1) Unterschied des Gefühls des Erhabenen von dem
des Schönen.
So lange die Bedeutsamkeit und Deutlichkeit der Formen der Natur,
aus denen die in ihnen individualisierten Ideen uns leicht ansprechen,
es ist, was uns in die ästhetische Kontemplation versetzt; so lange
ist es bloß das Schöne, was auf uns wirkt, und Gefühl der
Schönheit, was erregt wird. Wenn nun aber eben jene Gegenstände,
deren bedeutsame Gestalten uns zu ihrer reinen Kontemplation
einladen, gegen den menschlichen Willen ein feindliches Verhältnis
haben, ihm entgegen sind, durch ihre allen Widerstand aufhebende Übermacht
ihn bedrohen, oder vor ihrer unermesslichen Größe ihn bis zum
Nichts verkleinern; der Betrachter aber dennoch nicht auf dieses sich
aufdrängende feindliche Verhältnis zu seinem Willen seine Aufmerksamkeit
richtet, sondern sich mit Bewusstsein davon abwendet und jene dem
Willen furchtbaren Gegenstände als reines willenloses Subjekt des Erkennens
ruhig kontempliert, ihre Idee allein auffassend, folglich dadurch
über sich, seine Person, sein Wollen und alles Wollen hinausgehoben
wird; — dann erfüllt ihn das Gefühl des Erhabenen.

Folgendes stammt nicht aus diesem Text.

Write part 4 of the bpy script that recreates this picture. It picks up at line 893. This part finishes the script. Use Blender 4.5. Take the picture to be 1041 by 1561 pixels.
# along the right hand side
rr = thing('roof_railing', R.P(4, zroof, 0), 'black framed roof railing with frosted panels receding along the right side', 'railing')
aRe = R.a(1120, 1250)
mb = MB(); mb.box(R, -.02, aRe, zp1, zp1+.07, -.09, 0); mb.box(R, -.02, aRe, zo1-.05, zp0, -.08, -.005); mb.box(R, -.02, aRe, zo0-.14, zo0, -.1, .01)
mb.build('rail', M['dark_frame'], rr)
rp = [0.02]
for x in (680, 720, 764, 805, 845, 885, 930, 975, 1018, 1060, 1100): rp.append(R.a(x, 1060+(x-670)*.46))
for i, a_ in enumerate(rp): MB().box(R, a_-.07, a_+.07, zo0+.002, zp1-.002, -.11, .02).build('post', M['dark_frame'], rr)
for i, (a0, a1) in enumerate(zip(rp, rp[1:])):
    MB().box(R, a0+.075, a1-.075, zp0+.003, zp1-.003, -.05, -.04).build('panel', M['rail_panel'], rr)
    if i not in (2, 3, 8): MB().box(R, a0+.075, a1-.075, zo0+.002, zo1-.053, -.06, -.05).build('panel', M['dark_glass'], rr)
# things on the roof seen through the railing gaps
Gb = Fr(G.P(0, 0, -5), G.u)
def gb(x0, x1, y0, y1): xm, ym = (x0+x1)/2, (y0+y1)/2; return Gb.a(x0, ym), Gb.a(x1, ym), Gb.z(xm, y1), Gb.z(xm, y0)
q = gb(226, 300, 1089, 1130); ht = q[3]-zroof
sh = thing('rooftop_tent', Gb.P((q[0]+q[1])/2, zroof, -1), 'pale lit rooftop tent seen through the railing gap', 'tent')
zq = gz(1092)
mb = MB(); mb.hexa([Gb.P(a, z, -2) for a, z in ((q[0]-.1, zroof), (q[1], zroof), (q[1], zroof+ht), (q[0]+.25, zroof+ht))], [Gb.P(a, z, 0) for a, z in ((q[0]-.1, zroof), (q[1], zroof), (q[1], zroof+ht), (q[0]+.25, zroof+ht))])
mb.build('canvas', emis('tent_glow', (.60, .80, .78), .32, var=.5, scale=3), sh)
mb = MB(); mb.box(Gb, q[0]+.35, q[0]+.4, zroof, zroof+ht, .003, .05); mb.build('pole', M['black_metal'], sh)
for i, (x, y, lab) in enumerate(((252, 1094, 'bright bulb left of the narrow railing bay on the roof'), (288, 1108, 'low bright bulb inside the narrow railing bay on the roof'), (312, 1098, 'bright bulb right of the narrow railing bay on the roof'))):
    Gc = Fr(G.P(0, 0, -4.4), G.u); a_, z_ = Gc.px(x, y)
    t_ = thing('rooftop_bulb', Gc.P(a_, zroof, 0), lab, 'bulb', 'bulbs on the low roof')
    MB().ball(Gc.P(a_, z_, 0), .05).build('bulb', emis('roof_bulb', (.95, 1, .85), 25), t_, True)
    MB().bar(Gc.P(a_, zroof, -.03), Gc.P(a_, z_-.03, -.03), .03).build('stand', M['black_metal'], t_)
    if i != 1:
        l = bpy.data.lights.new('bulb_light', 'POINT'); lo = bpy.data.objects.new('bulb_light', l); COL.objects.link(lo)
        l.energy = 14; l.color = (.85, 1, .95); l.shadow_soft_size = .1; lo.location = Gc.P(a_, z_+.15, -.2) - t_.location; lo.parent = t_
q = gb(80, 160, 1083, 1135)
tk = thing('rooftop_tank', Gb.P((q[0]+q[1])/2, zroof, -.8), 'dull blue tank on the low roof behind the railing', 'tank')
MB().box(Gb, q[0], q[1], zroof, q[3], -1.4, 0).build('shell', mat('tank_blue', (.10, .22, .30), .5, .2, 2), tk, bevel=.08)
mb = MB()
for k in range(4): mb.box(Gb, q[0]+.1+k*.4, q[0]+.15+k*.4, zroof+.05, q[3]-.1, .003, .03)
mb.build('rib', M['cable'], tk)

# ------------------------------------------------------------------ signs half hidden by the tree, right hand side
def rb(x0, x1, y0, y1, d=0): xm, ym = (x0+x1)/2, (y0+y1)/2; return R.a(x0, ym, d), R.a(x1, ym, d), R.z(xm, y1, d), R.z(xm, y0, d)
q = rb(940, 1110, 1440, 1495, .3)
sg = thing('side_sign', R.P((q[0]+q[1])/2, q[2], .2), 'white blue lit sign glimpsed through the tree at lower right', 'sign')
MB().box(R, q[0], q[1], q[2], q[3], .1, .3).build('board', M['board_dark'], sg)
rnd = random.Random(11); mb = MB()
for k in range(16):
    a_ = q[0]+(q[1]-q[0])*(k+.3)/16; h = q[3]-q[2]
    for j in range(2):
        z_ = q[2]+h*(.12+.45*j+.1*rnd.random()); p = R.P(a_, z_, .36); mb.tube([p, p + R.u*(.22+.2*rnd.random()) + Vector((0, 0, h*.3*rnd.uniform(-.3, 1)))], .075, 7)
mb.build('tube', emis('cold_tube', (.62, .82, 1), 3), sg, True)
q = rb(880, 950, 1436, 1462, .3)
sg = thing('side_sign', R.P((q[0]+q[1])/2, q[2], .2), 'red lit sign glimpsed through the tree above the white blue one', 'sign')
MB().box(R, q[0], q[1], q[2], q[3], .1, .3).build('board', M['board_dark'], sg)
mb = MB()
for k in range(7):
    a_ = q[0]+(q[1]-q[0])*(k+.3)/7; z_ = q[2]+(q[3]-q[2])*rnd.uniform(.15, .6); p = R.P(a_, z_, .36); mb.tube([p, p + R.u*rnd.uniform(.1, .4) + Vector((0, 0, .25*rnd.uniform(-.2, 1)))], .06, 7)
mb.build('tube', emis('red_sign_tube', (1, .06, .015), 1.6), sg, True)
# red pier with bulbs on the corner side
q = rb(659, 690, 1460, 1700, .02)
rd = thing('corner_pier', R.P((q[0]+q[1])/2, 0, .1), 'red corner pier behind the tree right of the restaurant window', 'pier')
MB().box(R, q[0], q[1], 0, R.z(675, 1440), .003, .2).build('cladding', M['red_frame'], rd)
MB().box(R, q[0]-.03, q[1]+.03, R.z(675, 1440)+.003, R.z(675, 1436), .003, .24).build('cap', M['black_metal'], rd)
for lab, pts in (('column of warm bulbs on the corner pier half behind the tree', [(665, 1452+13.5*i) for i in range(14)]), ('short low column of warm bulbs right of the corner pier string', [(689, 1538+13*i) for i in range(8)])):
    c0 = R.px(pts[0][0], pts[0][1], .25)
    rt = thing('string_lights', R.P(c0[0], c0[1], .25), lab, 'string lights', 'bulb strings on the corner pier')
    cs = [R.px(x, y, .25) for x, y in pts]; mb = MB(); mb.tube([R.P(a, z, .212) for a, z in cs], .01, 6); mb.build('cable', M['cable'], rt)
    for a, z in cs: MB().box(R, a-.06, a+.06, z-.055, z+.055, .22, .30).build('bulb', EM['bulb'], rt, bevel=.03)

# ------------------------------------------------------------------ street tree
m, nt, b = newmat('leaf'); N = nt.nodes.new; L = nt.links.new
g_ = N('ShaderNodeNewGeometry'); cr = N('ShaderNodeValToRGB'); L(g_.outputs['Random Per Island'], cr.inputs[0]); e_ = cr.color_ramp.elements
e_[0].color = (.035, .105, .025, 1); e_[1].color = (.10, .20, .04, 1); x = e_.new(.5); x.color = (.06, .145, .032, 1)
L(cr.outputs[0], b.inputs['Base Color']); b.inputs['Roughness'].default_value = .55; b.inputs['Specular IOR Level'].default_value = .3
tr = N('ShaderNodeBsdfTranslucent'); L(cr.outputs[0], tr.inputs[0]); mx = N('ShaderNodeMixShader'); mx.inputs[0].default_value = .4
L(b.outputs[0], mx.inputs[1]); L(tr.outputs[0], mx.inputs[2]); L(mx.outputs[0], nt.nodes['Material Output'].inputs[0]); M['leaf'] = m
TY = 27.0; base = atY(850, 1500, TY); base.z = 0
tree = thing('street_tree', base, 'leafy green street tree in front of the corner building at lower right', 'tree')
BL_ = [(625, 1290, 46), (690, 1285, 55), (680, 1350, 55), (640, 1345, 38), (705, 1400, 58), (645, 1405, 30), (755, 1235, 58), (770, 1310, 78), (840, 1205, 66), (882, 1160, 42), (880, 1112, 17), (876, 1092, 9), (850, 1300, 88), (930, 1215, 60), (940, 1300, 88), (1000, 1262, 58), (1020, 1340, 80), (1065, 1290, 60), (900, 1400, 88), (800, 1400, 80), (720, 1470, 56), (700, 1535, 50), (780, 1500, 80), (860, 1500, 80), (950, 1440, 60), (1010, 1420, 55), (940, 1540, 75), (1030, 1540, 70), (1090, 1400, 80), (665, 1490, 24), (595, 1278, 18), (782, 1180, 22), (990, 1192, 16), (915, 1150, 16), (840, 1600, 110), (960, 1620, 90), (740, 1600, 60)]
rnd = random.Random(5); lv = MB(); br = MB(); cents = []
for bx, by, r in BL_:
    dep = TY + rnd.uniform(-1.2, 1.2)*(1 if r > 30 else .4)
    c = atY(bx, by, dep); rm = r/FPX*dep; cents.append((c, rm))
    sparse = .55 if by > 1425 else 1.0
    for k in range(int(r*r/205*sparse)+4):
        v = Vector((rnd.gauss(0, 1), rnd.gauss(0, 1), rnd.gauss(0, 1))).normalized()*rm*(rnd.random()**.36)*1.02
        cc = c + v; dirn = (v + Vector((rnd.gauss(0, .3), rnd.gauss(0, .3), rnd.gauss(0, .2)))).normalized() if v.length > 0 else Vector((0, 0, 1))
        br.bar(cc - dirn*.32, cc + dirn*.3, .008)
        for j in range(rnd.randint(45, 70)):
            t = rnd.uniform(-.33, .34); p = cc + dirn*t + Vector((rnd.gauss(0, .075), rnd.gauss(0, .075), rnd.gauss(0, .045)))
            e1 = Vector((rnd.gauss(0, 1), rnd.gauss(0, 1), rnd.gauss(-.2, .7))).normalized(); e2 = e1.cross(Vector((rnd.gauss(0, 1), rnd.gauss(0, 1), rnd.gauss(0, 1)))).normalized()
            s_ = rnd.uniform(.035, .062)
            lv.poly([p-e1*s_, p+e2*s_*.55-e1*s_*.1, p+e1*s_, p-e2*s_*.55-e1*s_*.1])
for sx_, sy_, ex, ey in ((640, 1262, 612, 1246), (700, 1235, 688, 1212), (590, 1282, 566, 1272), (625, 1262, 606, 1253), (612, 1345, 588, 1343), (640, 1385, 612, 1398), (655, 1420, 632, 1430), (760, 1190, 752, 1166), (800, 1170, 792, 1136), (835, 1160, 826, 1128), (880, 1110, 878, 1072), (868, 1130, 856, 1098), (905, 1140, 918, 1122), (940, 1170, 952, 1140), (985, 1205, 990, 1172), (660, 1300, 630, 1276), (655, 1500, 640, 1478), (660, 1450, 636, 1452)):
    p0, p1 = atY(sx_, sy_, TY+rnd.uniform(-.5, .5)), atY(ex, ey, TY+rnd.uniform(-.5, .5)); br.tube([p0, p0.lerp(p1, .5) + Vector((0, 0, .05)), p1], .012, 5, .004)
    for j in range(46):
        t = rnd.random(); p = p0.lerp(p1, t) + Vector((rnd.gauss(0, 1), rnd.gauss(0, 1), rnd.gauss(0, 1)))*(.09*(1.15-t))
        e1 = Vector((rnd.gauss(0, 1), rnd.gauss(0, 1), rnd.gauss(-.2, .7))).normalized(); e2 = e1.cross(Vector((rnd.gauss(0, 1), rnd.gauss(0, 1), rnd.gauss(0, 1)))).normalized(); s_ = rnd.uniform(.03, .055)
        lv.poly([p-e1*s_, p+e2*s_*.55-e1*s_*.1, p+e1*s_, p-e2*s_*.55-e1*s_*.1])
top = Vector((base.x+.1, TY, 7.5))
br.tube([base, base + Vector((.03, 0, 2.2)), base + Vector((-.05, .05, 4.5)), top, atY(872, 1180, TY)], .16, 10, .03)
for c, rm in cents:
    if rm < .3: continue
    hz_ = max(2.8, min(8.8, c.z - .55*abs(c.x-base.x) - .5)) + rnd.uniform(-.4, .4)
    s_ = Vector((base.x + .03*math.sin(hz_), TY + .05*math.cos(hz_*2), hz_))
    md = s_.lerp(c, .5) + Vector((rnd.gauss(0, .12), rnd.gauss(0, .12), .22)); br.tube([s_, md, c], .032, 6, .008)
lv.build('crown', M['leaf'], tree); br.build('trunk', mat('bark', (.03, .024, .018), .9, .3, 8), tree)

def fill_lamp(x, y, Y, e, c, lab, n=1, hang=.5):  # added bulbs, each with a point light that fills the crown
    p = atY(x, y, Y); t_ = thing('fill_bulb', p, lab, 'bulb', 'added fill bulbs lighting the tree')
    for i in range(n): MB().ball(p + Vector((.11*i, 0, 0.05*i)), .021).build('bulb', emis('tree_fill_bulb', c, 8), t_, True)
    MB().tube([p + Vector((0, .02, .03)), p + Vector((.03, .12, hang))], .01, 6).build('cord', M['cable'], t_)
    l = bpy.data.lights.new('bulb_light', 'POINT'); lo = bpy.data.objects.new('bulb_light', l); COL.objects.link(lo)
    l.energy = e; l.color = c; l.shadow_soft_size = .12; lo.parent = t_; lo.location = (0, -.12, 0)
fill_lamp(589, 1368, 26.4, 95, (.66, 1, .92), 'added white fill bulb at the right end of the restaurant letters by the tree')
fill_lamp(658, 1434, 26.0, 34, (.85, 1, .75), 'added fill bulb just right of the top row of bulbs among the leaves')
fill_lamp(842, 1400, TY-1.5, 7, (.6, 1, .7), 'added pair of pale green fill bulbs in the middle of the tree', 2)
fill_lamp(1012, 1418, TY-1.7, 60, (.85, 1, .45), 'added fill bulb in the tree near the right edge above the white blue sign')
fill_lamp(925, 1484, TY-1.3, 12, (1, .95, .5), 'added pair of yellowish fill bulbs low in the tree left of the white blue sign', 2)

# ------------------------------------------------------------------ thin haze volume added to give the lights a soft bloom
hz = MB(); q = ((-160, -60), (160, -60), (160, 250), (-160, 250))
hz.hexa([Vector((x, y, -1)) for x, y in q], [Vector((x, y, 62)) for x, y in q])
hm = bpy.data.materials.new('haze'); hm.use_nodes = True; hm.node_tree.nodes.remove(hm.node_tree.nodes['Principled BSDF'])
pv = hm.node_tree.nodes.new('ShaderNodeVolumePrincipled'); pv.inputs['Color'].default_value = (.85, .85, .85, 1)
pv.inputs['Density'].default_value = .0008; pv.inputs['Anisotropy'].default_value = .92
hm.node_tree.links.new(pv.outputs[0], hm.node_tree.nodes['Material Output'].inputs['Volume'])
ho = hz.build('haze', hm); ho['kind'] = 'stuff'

Was also
das Gefühl des Erhabenen von dem des Schönen unterscheidet, ist
dieses, dass bei letzterem das reine, willenlose Erkennen ohne Kampf, die
Oberhand gewonnen hat, hingegen bei ersterem der Zustand des reinen
Erkennens allererst gewonnen ist durch ein bewusstes und gewaltsames
Losreißen von den als ungünstig erkannten Beziehungen des Objekts
zum Willen. (
W. I, 237.)
2) Grade des Erhabenen.
Da das Gefühl des Erhabenen mit dem des Schönen in der Hauptsache,
dem reinen willensfreien Erkennen der Ideen, Eines ist und nur
durch einen Zusatz, nämlich die Erhebung über das erkannte feindliche
Verhältnis des kontemplierten Objekts zum Willen sich vom Gefühl des
Schönen unterscheidet; so entstehen, je nachdem dieser Zusatz stark, laut,
dringend, nah, oder nur schwach, fern, bloß angedeutet ist, mehrere
Grade des Erhabenen, ja, Übergänge vom Schönen zum Erhabenen.
(
W. I, 239 ff.
H. 361 fg.)
3) Arten des Erhabenen.
Der Eindruck des Erhabenen kann entstehen beim Anblick einer dem
Individuum Vernichtung drohenden, ihm überlegenen Macht; er kann
aber auch entstehen bei der Vergegenwärtigung einer bloßen Größe in
Raum und Zeit, deren Unermesslichkeit das Individuum zu Nichts
verkleinert. Wir können, Kants Benennungen und seine richtige Einteilung
beibehaltend, die erstere Art das Dynamisch-, die zweite
das Mathematisch-Erhabene nennen. (
W. I, 242 fg.
H. 363.)
4) Das ethisch Erhabene.
Auf das Ethische angewendet bezeichnet das Prädikat
erhaben
den
erhabenen Charakter. Dieser entspringt daraus, dass der Wille den
Menschen und dem Schicksal gegenüber nicht erregt wird durch Gegenstände,
welche allerdings geeignet wären, ihn zu erregen; sondern das
Erkennen auch hierbei die Oberhand behält. Der erhabene Charakter,
die Menschen rein objektiv betrachtend, ist frei von Hass und Neid.
(
W. I, 244.)
5) Das Gegenteil des Erhabenen.
Das eigentliche Gegenteil des Erhabenen ist das Reizende.